Pierwsze skrzypce gra rzecz jasna Maciej Musiałowski, który w czasie seansu "Polotu" momentami przypomina nam bohatera z przeboju "Sala samobójców. Hejter". Bywa skupiony na sobie, introwertyczny i gburowaty, ale tak jak w "Hejterze" jego motywacje były kiepsko zarysowane, tak w "Polocie" udało się w 100% przedstawić to, czym kieruje się Karol i co napędza go do działania. Dzięki temu, nawet jeśli nie polubimy tej postaci, to jednak ją rozumiemy i potrafimy trzymać kciuki za powodzenie w finałowych scenach wprawienia sterowca w ruch.

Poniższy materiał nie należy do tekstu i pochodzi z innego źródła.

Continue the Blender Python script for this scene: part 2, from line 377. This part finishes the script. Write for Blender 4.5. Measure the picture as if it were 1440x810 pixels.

Swoją drogą, właśnie ten wątek pracy nad sterowcem oraz wszelkie kłopoty, jakie przytrafiają się po drodze są tu najciekawsze. W tym pomaga też rola Andrzeja Konopki, który zagrał wielowymiarowego, charyzmatycznego i bezkompromisowego gościa, z którym Karol ma nieoczywistą relację. Czasem są jak ojciec z synem a czasem jak rywale w twardych, biznesowych negocjacjach i sporach.
"Polot" to produkcja godna polecenia, zarówno miłośnikom lotnictwa (choć scen typowo lotniczych tu niewiele), jak i wszystkim zainteresowanym rozwojem aktorskim Musiałowskiego, Kulma i Włosoka, którzy z pewnością mogą z dumą wpisać ten film do swoich aktorskich CV.